I expected this Stalinist vision of a "town of the future" to be a completely drab and nightmarish zone of socialist concrete blocks, but to my surprise, I found that what I saw actually compared very favorably to the suburban landscapes that exists around Copenhagen.

There was something quite sad about realizing that even Stalinist visions of the future constructed cheaply in a poor country after the world war, looked less hopeless than the functionalistic model neighborhoods constructed by a fairly rich welfare state in the sixties.

Here's a picture of Høje Gladsaxe in Copenhagen, build in 1968:

And one from Nova Huta:



Biilmann Blog

by BobFunk (bobfunk@clanwhiskey.net) on Thu Jan 5th, 2006 at 06:42:38 AM EST
[ Parent ]
That's fifities socreal ('socialist-realist'), not seventies Plattenbau.

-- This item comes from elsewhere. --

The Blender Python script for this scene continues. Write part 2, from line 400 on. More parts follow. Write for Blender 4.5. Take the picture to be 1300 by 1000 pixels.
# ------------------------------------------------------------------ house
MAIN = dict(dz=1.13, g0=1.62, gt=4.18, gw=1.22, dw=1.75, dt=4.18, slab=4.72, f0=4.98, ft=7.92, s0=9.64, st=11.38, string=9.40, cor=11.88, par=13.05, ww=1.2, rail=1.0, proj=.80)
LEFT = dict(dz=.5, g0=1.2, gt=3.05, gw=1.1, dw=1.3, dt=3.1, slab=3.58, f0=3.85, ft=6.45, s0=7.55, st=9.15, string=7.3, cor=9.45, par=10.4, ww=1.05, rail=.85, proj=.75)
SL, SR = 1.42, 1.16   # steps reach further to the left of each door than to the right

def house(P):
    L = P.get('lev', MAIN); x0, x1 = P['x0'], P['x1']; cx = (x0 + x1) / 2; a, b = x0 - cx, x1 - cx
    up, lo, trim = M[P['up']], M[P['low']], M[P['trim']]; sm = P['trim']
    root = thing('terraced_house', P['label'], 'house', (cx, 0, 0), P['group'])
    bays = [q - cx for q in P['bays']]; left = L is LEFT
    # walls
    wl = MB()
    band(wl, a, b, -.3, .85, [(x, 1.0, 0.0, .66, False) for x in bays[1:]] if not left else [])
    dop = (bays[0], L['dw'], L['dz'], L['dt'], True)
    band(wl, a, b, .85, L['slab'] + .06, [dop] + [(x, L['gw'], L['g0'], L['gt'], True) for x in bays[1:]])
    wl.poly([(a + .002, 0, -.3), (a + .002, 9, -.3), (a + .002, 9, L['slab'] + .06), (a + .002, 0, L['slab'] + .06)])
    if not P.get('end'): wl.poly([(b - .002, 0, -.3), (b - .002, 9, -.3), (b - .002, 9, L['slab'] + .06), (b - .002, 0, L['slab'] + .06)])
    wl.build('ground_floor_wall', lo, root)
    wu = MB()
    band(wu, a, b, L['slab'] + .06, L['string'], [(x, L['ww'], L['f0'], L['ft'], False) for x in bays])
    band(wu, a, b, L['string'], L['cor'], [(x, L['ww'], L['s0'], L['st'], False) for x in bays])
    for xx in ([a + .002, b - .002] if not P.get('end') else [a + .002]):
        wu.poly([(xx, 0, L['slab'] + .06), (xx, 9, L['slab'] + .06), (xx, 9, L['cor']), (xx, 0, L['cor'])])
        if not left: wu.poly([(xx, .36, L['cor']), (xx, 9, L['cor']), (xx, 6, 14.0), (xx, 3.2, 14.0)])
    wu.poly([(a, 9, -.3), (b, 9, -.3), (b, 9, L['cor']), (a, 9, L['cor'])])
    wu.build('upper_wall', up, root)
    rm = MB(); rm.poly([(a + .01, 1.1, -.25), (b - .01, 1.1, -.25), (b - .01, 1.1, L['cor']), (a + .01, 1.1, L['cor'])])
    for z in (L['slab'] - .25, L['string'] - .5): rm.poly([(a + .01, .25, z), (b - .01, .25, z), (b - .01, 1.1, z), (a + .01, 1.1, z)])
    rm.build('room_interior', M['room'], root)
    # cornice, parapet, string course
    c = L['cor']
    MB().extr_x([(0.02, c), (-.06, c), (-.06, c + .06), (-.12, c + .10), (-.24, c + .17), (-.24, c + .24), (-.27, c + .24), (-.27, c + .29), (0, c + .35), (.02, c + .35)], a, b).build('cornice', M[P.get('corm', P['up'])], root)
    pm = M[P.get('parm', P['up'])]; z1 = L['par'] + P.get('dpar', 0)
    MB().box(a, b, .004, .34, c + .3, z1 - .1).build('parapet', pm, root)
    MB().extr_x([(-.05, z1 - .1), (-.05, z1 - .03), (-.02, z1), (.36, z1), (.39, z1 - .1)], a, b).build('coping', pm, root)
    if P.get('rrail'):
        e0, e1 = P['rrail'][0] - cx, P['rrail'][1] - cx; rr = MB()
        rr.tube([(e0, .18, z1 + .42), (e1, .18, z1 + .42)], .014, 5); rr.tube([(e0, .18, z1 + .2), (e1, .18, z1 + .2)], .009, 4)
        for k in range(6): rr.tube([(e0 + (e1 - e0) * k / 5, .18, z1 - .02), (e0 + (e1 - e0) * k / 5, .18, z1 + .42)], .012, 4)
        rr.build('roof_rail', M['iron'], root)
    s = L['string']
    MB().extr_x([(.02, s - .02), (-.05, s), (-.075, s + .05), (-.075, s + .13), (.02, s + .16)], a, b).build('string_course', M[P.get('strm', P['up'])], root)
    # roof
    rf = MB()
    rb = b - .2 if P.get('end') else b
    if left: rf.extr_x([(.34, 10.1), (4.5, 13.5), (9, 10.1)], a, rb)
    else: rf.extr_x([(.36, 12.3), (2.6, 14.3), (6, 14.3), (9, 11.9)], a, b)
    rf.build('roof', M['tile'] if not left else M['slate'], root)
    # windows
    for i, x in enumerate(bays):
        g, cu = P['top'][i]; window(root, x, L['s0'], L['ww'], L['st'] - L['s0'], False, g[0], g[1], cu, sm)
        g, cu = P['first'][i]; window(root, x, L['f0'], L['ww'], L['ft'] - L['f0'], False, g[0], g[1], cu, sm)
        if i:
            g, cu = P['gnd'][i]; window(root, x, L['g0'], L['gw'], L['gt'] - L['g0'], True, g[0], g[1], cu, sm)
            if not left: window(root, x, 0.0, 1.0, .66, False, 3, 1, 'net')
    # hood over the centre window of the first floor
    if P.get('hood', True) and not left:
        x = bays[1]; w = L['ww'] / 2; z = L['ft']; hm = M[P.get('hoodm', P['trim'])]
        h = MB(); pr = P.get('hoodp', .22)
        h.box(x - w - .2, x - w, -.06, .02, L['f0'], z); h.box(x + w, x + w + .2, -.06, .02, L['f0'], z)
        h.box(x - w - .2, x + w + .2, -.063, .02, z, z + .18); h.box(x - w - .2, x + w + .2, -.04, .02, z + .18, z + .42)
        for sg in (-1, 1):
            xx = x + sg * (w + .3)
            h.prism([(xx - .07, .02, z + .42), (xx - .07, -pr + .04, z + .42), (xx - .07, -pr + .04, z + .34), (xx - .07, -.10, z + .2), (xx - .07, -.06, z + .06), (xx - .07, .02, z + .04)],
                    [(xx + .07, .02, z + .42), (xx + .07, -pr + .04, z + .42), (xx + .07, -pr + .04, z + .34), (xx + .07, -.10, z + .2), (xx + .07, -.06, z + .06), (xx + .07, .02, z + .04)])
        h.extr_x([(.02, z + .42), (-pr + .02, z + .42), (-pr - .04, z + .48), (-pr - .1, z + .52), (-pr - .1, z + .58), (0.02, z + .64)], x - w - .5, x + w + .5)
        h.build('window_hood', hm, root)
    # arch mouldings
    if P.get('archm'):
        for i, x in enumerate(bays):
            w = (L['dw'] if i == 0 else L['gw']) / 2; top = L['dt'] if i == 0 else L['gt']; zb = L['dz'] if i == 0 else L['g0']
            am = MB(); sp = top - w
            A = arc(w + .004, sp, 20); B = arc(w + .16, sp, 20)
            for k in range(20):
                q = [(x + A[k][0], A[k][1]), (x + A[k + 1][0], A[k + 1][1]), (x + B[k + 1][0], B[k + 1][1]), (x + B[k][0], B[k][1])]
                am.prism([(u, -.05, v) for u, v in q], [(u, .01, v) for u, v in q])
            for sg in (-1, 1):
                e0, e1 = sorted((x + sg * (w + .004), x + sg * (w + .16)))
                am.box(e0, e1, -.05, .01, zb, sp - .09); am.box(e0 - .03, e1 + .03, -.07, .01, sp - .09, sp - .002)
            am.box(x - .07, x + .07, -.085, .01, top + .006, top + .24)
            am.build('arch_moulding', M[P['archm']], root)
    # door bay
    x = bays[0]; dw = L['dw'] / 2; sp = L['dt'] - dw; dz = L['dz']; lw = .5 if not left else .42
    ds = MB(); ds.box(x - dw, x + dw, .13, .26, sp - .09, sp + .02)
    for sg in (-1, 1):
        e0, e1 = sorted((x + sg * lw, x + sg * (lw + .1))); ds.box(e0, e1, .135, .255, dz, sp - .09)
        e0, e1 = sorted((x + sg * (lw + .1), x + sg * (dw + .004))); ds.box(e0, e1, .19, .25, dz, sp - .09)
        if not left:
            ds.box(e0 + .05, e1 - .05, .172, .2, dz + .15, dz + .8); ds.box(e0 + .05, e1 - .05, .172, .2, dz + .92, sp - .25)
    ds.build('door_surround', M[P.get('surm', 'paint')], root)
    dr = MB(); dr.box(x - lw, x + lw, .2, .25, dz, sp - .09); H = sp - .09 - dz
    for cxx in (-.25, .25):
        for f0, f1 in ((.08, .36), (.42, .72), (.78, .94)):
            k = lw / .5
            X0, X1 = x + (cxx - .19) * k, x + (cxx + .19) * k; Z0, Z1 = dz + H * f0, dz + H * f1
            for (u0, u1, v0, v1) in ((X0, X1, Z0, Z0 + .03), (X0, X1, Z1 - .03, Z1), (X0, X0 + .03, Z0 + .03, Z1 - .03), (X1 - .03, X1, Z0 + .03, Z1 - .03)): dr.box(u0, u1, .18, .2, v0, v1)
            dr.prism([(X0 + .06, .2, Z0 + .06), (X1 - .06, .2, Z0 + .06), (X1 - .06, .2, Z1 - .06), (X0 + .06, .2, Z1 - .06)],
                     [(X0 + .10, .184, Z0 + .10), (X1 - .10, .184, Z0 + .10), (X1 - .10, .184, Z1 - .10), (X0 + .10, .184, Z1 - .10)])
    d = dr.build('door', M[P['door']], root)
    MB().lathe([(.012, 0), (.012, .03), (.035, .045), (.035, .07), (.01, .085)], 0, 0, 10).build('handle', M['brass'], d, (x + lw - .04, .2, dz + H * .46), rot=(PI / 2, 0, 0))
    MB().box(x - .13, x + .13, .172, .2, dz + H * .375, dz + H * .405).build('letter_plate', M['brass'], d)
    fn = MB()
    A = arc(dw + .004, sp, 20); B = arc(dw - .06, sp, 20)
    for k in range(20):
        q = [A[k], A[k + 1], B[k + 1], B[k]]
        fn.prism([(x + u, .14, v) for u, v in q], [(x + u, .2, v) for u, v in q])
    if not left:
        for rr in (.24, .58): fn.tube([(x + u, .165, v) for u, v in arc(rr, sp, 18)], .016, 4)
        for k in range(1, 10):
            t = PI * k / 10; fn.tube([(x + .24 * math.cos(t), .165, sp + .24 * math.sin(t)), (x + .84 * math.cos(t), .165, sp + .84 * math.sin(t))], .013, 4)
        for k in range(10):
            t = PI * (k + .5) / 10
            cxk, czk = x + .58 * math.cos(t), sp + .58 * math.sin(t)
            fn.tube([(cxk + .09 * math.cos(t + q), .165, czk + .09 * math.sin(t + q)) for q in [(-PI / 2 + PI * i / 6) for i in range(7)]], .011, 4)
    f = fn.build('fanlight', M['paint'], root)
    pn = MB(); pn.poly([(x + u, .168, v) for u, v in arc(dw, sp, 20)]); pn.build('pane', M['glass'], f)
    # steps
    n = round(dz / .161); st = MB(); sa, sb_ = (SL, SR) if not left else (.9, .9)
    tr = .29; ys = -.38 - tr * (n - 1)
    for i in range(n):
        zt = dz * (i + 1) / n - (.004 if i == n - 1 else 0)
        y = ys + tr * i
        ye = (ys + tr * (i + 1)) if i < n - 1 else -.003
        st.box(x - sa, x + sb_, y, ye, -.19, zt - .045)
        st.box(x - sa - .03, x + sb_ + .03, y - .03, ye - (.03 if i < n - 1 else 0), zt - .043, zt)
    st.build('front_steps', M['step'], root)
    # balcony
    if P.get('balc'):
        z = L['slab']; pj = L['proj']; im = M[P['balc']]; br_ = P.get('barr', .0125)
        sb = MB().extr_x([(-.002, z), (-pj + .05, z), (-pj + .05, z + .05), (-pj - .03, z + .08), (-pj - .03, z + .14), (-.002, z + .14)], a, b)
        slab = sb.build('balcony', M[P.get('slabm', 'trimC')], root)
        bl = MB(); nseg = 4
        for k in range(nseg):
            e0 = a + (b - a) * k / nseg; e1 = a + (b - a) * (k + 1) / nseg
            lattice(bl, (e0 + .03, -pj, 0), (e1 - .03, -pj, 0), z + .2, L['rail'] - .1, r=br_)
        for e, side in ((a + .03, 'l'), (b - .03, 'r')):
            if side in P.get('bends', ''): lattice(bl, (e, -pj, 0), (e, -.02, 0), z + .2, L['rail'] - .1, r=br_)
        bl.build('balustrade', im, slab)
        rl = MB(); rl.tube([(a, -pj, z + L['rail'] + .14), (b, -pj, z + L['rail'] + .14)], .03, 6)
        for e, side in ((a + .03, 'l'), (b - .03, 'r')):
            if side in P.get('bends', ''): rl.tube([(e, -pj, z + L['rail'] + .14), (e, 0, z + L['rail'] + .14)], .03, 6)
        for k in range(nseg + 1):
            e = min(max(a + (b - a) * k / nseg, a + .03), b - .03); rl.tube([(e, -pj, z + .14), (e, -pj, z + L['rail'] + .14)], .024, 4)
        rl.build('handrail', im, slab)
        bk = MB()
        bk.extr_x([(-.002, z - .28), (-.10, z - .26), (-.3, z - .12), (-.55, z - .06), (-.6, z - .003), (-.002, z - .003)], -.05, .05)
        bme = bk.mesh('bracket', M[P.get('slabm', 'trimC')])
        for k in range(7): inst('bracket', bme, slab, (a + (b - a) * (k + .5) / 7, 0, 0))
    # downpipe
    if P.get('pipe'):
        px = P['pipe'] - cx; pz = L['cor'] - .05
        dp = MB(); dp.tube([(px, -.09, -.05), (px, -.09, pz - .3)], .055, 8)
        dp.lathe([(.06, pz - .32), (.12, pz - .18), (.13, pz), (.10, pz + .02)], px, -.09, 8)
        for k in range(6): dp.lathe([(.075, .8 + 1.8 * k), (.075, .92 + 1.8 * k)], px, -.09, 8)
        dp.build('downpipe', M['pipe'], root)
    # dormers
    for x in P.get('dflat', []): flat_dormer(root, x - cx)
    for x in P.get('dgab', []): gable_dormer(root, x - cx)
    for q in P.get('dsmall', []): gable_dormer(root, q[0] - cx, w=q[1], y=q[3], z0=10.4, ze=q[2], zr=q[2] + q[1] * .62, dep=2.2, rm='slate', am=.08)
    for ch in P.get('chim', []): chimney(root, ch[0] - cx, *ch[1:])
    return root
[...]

The latter looks like your Høje Gladsaxe, only made of lower quality materials, larger concrete plates (c. 3m x 3m) and much more of these towers in one group.

On the other hand, I must note that I was once directed to the (now disappeared) homepage of an American family in Budapest, written for other expats, who lived in one of Budapest's Plattenbau buildings (one of the better) - and wrote that they liked the place, and wondered why Budapesters are of such low opinion of them! (They came from Chicago, I wonder if anyone can comment on downtown living space there.)

*Lunatic*, n.
One whose delusions are out of fashion.

by DoDo on Thu Jan 5th, 2006 at 07:26:51 AM EST
[ Parent ]
Actually I lived there in the plattenbau monstrosity about a dozen years ago - they were roughly twenty years old and already in bad shape.

Late night confused mind... sorry. However, until the end of communism, there was still some effort to maintain these houses - except for East Germany, wherever I saw them, save for a few replaced doors they usually look much worse now 12 years later.

*Lunatic*, n.
One whose delusions are out of fashion.